# [GOAL]
All of the material below is to be retyped exactly.

# [PROVIDED MATERIAL]
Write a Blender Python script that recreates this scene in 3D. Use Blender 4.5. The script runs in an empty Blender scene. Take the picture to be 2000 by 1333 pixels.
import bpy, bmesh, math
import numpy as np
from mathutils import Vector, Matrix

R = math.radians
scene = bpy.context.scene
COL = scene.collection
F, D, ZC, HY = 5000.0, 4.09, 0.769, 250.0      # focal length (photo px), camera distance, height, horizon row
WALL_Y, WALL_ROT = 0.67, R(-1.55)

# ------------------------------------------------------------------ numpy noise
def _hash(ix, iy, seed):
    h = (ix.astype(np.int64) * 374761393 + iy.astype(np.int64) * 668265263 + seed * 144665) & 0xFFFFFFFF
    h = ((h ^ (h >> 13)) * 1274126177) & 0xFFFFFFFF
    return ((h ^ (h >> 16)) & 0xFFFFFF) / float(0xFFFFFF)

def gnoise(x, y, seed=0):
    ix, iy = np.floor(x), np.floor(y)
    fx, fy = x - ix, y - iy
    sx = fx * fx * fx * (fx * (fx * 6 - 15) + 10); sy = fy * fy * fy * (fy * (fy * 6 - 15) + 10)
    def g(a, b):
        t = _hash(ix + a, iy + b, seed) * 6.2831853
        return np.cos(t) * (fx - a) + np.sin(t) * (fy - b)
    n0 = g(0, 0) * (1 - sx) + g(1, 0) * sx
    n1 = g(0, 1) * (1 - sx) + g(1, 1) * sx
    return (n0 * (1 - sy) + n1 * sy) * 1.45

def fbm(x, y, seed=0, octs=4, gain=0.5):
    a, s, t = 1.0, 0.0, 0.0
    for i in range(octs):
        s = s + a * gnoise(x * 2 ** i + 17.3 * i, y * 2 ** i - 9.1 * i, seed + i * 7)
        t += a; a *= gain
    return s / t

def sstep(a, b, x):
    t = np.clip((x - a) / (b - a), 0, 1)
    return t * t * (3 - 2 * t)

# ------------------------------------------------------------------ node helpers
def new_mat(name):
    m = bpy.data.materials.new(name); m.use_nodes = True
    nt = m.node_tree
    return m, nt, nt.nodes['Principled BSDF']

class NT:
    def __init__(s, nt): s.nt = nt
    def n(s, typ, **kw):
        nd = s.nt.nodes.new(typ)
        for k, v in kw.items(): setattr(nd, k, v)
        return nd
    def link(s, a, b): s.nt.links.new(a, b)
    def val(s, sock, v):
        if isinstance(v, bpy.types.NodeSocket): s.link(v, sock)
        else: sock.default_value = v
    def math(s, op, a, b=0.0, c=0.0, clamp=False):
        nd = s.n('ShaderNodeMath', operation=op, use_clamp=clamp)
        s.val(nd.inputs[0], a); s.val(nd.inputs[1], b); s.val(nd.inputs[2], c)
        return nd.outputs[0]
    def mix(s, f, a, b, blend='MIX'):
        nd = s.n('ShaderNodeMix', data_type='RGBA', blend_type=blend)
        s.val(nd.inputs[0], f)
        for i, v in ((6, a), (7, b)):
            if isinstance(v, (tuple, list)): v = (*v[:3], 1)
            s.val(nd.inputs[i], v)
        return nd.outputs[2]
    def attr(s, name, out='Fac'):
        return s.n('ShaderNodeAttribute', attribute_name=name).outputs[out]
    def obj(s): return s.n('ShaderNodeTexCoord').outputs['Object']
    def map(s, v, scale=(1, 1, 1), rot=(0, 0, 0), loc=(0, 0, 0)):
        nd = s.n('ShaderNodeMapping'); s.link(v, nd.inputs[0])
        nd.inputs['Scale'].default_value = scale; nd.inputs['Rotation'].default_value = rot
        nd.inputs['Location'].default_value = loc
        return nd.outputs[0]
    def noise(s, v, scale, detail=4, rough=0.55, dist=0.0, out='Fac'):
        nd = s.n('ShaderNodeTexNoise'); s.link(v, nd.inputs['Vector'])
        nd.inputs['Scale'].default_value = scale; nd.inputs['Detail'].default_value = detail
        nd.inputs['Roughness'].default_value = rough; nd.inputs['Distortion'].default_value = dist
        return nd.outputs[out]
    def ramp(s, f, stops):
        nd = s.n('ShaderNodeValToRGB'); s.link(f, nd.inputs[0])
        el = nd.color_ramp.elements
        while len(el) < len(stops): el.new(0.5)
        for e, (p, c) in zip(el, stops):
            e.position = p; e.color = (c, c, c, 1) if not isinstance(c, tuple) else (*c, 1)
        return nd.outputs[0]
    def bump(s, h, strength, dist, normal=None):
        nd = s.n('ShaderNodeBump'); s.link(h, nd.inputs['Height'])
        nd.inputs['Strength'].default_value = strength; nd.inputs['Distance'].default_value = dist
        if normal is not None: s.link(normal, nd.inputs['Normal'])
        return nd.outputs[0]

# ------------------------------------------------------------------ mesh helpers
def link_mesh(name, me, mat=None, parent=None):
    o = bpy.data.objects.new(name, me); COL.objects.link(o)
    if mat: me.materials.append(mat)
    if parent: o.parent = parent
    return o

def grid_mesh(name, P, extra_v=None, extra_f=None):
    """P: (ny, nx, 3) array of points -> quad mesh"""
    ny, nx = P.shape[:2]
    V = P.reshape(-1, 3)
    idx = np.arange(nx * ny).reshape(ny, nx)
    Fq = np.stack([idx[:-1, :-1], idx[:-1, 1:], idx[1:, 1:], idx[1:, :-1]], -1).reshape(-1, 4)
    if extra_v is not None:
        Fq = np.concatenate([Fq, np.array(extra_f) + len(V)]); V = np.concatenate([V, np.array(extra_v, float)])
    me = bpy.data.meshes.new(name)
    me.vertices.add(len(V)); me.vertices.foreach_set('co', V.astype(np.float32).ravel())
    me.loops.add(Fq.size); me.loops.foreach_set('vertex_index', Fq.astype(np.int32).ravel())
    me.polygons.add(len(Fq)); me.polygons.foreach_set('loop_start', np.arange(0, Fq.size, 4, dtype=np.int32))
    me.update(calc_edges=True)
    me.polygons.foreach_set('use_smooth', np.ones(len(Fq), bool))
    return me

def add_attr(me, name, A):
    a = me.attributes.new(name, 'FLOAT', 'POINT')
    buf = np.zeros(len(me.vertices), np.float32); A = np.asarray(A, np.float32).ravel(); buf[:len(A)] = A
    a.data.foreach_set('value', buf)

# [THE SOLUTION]
Write a Blender Python script that recreates this scene in 3D. Use Blender 4.5. The script runs in an empty Blender scene. Take the picture to be 2000 by 1333 pixels.
import bpy, bmesh, math
import numpy as np
from mathutils import Vector, Matrix

R = math.radians
scene = bpy.context.scene
COL = scene.collection
F, D, ZC, HY = 5000.0, 4.09, 0.769, 250.0      # focal length (photo px), camera distance, height, horizon row
WALL_Y, WALL_ROT = 0.67, R(-1.55)

# ------------------------------------------------------------------ numpy noise
def _hash(ix, iy, seed):
    h = (ix.astype(np.int64) * 374761393 + iy.astype(np.int64) * 668265263 + seed * 144665) & 0xFFFFFFFF
    h = ((h ^ (h >> 13)) * 1274126177) & 0xFFFFFFFF
    return ((h ^ (h >> 16)) & 0xFFFFFF) / float(0xFFFFFF)

def gnoise(x, y, seed=0):
    ix, iy = np.floor(x), np.floor(y)
    fx, fy = x - ix, y - iy
    sx = fx * fx * fx * (fx * (fx * 6 - 15) + 10); sy = fy * fy * fy * (fy * (fy * 6 - 15) + 10)
    def g(a, b):
        t = _hash(ix + a, iy + b, seed) * 6.2831853
        return np.cos(t) * (fx - a) + np.sin(t) * (fy - b)
    n0 = g(0, 0) * (1 - sx) + g(1, 0) * sx
    n1 = g(0, 1) * (1 - sx) + g(1, 1) * sx
    return (n0 * (1 - sy) + n1 * sy) * 1.45

def fbm(x, y, seed=0, octs=4, gain=0.5):
    a, s, t = 1.0, 0.0, 0.0
    for i in range(octs):
        s = s + a * gnoise(x * 2 ** i + 17.3 * i, y * 2 ** i - 9.1 * i, seed + i * 7)
        t += a; a *= gain
    return s / t

def sstep(a, b, x):
    t = np.clip((x - a) / (b - a), 0, 1)
    return t * t * (3 - 2 * t)

# ------------------------------------------------------------------ node helpers
def new_mat(name):
    m = bpy.data.materials.new(name); m.use_nodes = True
    nt = m.node_tree
    return m, nt, nt.nodes['Principled BSDF']

class NT:
    def __init__(s, nt): s.nt = nt
    def n(s, typ, **kw):
        nd = s.nt.nodes.new(typ)
        for k, v in kw.items(): setattr(nd, k, v)
        return nd
    def link(s, a, b): s.nt.links.new(a, b)
    def val(s, sock, v):
        if isinstance(v, bpy.types.NodeSocket): s.link(v, sock)
        else: sock.default_value = v
    def math(s, op, a, b=0.0, c=0.0, clamp=False):
        nd = s.n('ShaderNodeMath', operation=op, use_clamp=clamp)
        s.val(nd.inputs[0], a); s.val(nd.inputs[1], b); s.val(nd.inputs[2], c)
        return nd.outputs[0]
    def mix(s, f, a, b, blend='MIX'):
        nd = s.n('ShaderNodeMix', data_type='RGBA', blend_type=blend)
        s.val(nd.inputs[0], f)
        for i, v in ((6, a), (7, b)):
            if isinstance(v, (tuple, list)): v = (*v[:3], 1)
            s.val(nd.inputs[i], v)
        return nd.outputs[2]
    def attr(s, name, out='Fac'):
        return s.n('ShaderNodeAttribute', attribute_name=name).outputs[out]
    def obj(s): return s.n('ShaderNodeTexCoord').outputs['Object']
    def map(s, v, scale=(1, 1, 1), rot=(0, 0, 0), loc=(0, 0, 0)):
        nd = s.n('ShaderNodeMapping'); s.link(v, nd.inputs[0])
        nd.inputs['Scale'].default_value = scale; nd.inputs['Rotation'].default_value = rot
        nd.inputs['Location'].default_value = loc
        return nd.outputs[0]
    def noise(s, v, scale, detail=4, rough=0.55, dist=0.0, out='Fac'):
        nd = s.n('ShaderNodeTexNoise'); s.link(v, nd.inputs['Vector'])
        nd.inputs['Scale'].default_value = scale; nd.inputs['Detail'].default_value = detail
        nd.inputs['Roughness'].default_value = rough; nd.inputs['Distortion'].default_value = dist
        return nd.outputs[out]
    def ramp(s, f, stops):
        nd = s.n('ShaderNodeValToRGB'); s.link(f, nd.inputs[0])
        el = nd.color_ramp.elements
        while len(el) < len(stops): el.new(0.5)
        for e, (p, c) in zip(el, stops):
            e.position = p; e.color = (c, c, c, 1) if not isinstance(c, tuple) else (*c, 1)
        return nd.outputs[0]
    def bump(s, h, strength, dist, normal=None):
        nd = s.n('ShaderNodeBump'); s.link(h, nd.inputs['Height'])
        nd.inputs['Strength'].default_value = strength; nd.inputs['Distance'].default_value = dist
        if normal is not None: s.link(normal, nd.inputs['Normal'])
        return nd.outputs[0]

# ------------------------------------------------------------------ mesh helpers
def link_mesh(name, me, mat=None, parent=None):
    o = bpy.data.objects.new(name, me); COL.objects.link(o)
    if mat: me.materials.append(mat)
    if parent: o.parent = parent
    return o

def grid_mesh(name, P, extra_v=None, extra_f=None):
    """P: (ny, nx, 3) array of points -> quad mesh"""
    ny, nx = P.shape[:2]
    V = P.reshape(-1, 3)
    idx = np.arange(nx * ny).reshape(ny, nx)
    Fq = np.stack([idx[:-1, :-1], idx[:-1, 1:], idx[1:, 1:], idx[1:, :-1]], -1).reshape(-1, 4)
    if extra_v is not None:
        Fq = np.concatenate([Fq, np.array(extra_f) + len(V)]); V = np.concatenate([V, np.array(extra_v, float)])
    me = bpy.data.meshes.new(name)
    me.vertices.add(len(V)); me.vertices.foreach_set('co', V.astype(np.float32).ravel())
    me.loops.add(Fq.size); me.loops.foreach_set('vertex_index', Fq.astype(np.int32).ravel())
    me.polygons.add(len(Fq)); me.polygons.foreach_set('loop_start', np.arange(0, Fq.size, 4, dtype=np.int32))
    me.update(calc_edges=True)
    me.polygons.foreach_set('use_smooth', np.ones(len(Fq), bool))
    return me

def add_attr(me, name, A):
    a = me.attributes.new(name, 'FLOAT', 'POINT')
    buf = np.zeros(len(me.vertices), np.float32); A = np.asarray(A, np.float32).ravel(); buf[:len(A)] = A
    a.data.foreach_set('value', buf)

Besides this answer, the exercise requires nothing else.